Leon Y. Xiao

Leon Y. Xiao is a Lord Denning Scholar at The Honourable Society of Lincoln’s Inn studying to become a barrister at The City Law School, City, University of London. Leon is a first class LLB graduate from Durham Law School, Durham University. Leon was employed as an in-house legal counsel intern by Cheetah Mobile (NYSE:CMCM) from July to August 2019 and advised on video game-related legal issues. Leon researches the regulation of randomised monetisation methods (loot boxes) in video games and ethical game design which improve consumer protection using legal and ludology (game studies) perspectives.
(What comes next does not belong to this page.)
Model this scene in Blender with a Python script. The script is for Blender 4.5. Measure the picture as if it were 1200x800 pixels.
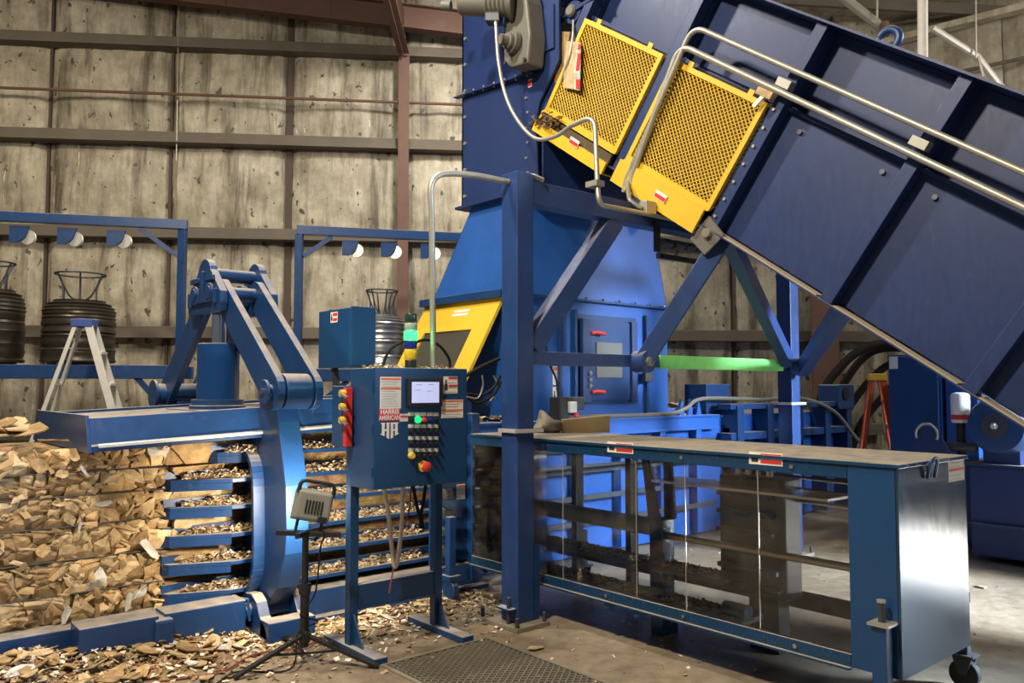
import bpy, bmesh, math, random
from mathutils import Vector as V, Matrix

random.seed(7)
S = bpy.context.scene
COL = S.collection
for o in list(bpy.data.objects):
    bpy.data.objects.remove(o)

# ------------------------------------------------------------------ camera
# World frame: +X runs along the baler, +Y runs along the conveyor (uphill), floor at z = 0, metres.
FOC, CAMH, HORIZON = 947.0, 1.6, 452.0
PITCH = math.atan((HORIZON - 400.0) / FOC)
YAW = math.radians(49.5)
FH = V((math.cos(YAW), math.sin(YAW), 0)); RT = V((math.sin(YAW), -math.cos(YAW), 0))
FW = FH * math.cos(PITCH) + V((0, 0, 1)) * math.sin(PITCH)
UP = RT.cross(FW)
EYE = V((0, 0, CAMH))
cam_d = bpy.data.cameras.new('camera'); cam = bpy.data.objects.new('camera', cam_d); COL.objects.link(cam)
cam_d.sensor_width = 36.0; cam_d.lens = FOC / 1200.0 * 36.0; cam_d.clip_end = 200
cam.matrix_world = Matrix(((RT.x, UP.x, -FW.x, 0), (RT.y, UP.y, -FW.y, 0), (RT.z, UP.z, -FW.z, CAMH), (0, 0, 0, 1)))
S.camera = cam

# survey helpers: where the line of sight through a photo point meets a known plane of the hall
def _ray(px, py): return FW + RT * ((px - 600) / FOC) - UP * ((py - 400) / FOC)
def onX(px, py, x): d = _ray(px, py); return EYE + d * (x / d.x)
def onY(px, py, y): d = _ray(px, py); return EYE + d * (y / d.y)
def onZ(px, py, z=0.0): d = _ray(px, py); return EYE + d * ((z - CAMH) / d.z)
def deep(px, py, dist): return EYE + _ray(px, py) * dist
def hall(lat, fwd, z=0.0): p = RT * lat + FH * fwd; return V((p.x, p.y, z))   # metres right of / ahead of the camera

# ------------------------------------------------------------------ world and lights
S.view_settings.view_transform = 'Standard'; S.view_settings.look = 'None'
S.view_settings.gamma = 1.0; S.view_settings.use_curve_mapping = False
S.view_settings.exposure = 0.0
w = bpy.data.worlds.new('world'); S.world = w; w.use_nodes = True
bg = w.node_tree.nodes['Background']; bg.inputs[0].default_value = (0.62, 0.70, 0.85, 1); bg.inputs[1].default_value = 0.17

def area(name, loc, target, size, power, col, sizey=None, spread=180):
    d = bpy.data.lights.new(name, 'AREA'); d.energy = power; d.color = col; d.size = size
    if sizey: d.shape = 'RECTANGLE'; d.size_y = sizey
    d.spread = math.radians(spread)
    o = bpy.data.objects.new(name, d); COL.objects.link(o); o.location = loc
    o.rotation_euler = (V(target) - V(loc)).to_track_quat('-Z', 'Y').to_euler(); return o
WARM = (1.0, 0.88, 0.70); NEUT = (1.0, 0.94, 0.84); DAY = (0.72, 0.85, 1.0)
area('high_bay_over_bale', (1.9, 5.6, 7.0), (3.6, 3.6, 0), 0.30, 250, NEUT)
area('high_bay_over_aisle', (-.6, 2.6, 6.6), (1.4, 4.8, 0), 0.5, 620, WARM)
area('high_bay_back_left', (0.5, 9.6, 6.6), (0.6, 11.6, 3.0), 0.6, 165, WARM)
area('high_bay_back_mid', (5.6, 7.2, 6.9), (6.6, 9.0, 2.6), 0.6, 240, NEUT)
hb = bpy.data.lights.new('added_fill_right', 'POINT'); hb.energy = 420; hb.color = NEUT; hb.shadow_soft_size = .25  # added unseen lamp, brightens the ceiling and right wall
ho = bpy.data.objects.new('added_fill_right', hb); COL.objects.link(ho); ho.location = (10.2, .4, 5.9)
area('dock_door_daylight', (10.0, -4.2, 4.2), (6.3, 1.5, 0), 2.2, 800, (.62, .78, 1.0), 2.2, 62)
area('dock_door_sun_patch', (12.0, -3.6, 4.4), (8.4, -.15, 0), 0.4, 700, (1.0, .97, .92), None, 20)

# ------------------------------------------------------------------ materials
def nodes_of(name):
    m = bpy.data.materials.new(name); m.use_nodes = True
    nt = m.node_tree; return m, nt, nt.nodes['Principled BSDF']
def N(nt, t, **kw):
    n = nt.nodes.new(t)
    for k, v in kw.items(): setattr(n, k, v)
    return n
def ramp(nt, a, b, ca=(0, 0, 0, 1), cb=(1, 1, 1, 1)):
    r = N(nt, 'ShaderNodeValToRGB'); r.color_ramp.elements[0].position = a; r.color_ramp.elements[1].position = b
    r.color_ramp.elements[0].color = ca; r.color_ramp.elements[1].color = cb; return r
def mixc(nt, fac, a, b, mode='MIX'):
    m = N(nt, 'ShaderNodeMix', data_type='RGBA', blend_type=mode); L = nt.links
    for sock, val in ((m.inputs[0], fac), (m.inputs[6], a), (m.inputs[7], b)):
        if isinstance(val, (int, float)): sock.default_value = val
        elif isinstance(val, tuple): sock.default_value = val
        else: L.new(val, sock)
    return m.outputs[2]
def c4(c, k=1.0): return (c[0] * k, c[1] * k, c[2] * k, 1)
def noise(nt, scale, detail=4, rough=.6, vec=None, dist=0.0):
    n = N(nt, 'ShaderNodeTexNoise'); n.inputs['Scale'].default_value = scale; n.inputs['Detail'].default_value = detail
    n.inputs['Roughness'].default_value = rough; n.inputs['Distortion'].default_value = dist
    if vec is not None: nt.links.new(vec, n.inputs['Vector'])
    return n
def coords(nt, scale=(1, 1, 1)):
    tc = N(nt, 'ShaderNodeTexCoord'); mp = N(nt, 'ShaderNodeMapping'); mp.inputs['Scale'].default_value = scale
    nt.links.new(tc.outputs['Object'], mp.inputs['Vector']); return mp.outputs[0]
def bump(nt, bsdf, h, strength=.3, dist=.01):
    b = N(nt, 'ShaderNodeBump'); b.inputs['Strength'].default_value = strength; b.inputs['Distance'].default_value = dist
    nt.links.new(h, b.inputs['Height']); nt.links.new(b.outputs[0], bsdf.inputs['Normal'])
DUST = (0.42, 0.35, 0.25)
def paint(name, col, rough=.38, dust=0.8, var=.35, metal=0.0, dustcol=DUST, scuff=0.12, spec=.5):
    m, nt, b = nodes_of(name); L = nt.links
    n1 = noise(nt, 3.0, 5, .65, coords(nt))
    c = mixc(nt, n1.outputs['Fac'], c4(col, 1 - var), c4(col, 1 + var))
    n2 = noise(nt, 26, 6, .7, coords(nt, (1, 1, .35)))
    r2 = ramp(nt, .60, .74); L.new(n2.outputs['Fac'], r2.inputs[0])
    sc = N(nt, 'ShaderNodeMath', operation='MULTIPLY'); L.new(r2.outputs[0], sc.inputs[0]); sc.inputs[1].default_value = scuff
    c = mixc(nt, sc.outputs[0], c, c4(dustcol, .8))
    fac = None
    if dust > 0:   # settled dust lies on faces that look up
        g = N(nt, 'ShaderNodeNewGeometry'); sp = N(nt, 'ShaderNodeSeparateXYZ'); L.new(g.outputs['Normal'], sp.inputs[0])
        r = ramp(nt, .45, .9); L.new(sp.outputs[2], r.inputs[0])
        n3 = noise(nt, 9, 4, .6, coords(nt)); r3 = ramp(nt, .25, .6, (.45, .45, .45, 1)); L.new(n3.outputs['Fac'], r3.inputs[0])
        mu = N(nt, 'ShaderNodeMath', operation='MULTIPLY'); L.new(r.outputs[0], mu.inputs[0]); L.new(r3.outputs[0], mu.inputs[1])
        mu2 = N(nt, 'ShaderNodeMath', operation='MULTIPLY'); L.new(mu.outputs[0], mu2.inputs[0]); mu2.inputs[1].default_value = dust
        c = mixc(nt, mu2.outputs[0], c, c4(dustcol)); fac = mu2.outputs[0]
    L.new(c, b.inputs['Base Color'])
    rr = N(nt, 'ShaderNodeMapRange'); rr.inputs['To Min'].default_value = rough - .08; rr.inputs['To Max'].default_value = rough + .18
    L.new(n2.outputs['Fac'], rr.inputs[0])
    if fac is not None:
        ad = N(nt, 'ShaderNodeMath', operation='ADD', use_clamp=True); L.new(rr.outputs[0], ad.inputs[0]); L.new(fac, ad.inputs[1]); L.new(ad.outputs[0], b.inputs['Roughness'])
    else: L.new(rr.outputs[0], b.inputs['Roughness'])
    b.inputs['Metallic'].default_value = metal; b.inputs['Specular IOR Level'].default_value = spec
    bump(nt, b, n2.outputs['Fac'], .06, .004)
    return m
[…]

PhD Symposium: ‘Industry, git gud with making probability disclosures; it ain’t hard’: Suboptimal compliance with loot box self-regulation


Paid loot boxes are monetisation methods in video games that offer randomised rewards of varying value. These quasi-gambling mechanics are prevalently implemented in video games, including those deemed suitable for children. Sixteen published studies using ‘Western’ samples found that loot box expenditure is positively correlated with problem gambling severity. Disclosing the probabilities of obtaining potential randomised rewards has been recognised as a consumer protection measure that may reduce loot box harms, e.g., overspending. This measure has been adopted as law only in the People’s Republic of China (PRC), leading to a compliance rate of 95.6%. The video game industry has adopted this measure as self-regulation in most other countries, e.g., the UK. The present study found that 77.0% of the 100 highest grossing UK iPhone games and 76.3% of those games deemed suitable for children aged 12+ contained loot boxes: higher than previously suggested. Only 64.0% of 75 games containing first-party implemented loot boxes disclosed probabilities as required by Apple’s self-regulation. This UK compliance rate is statistically significantly lower than the PRC rate, meaning that legal regulation is more effective. Policymakers and regulators should therefore consider adopting this measure as law, even in countries where industry self-regulation is already in force, to ensure that consumers are more effectively protected. Most game that did disclose probabilities did so using suboptimal methods that are difficult for players to access and understand. Companies should make, and industry self-regulators should require, uniform and prominent disclosures to maximise the consumer protection benefits of this measure.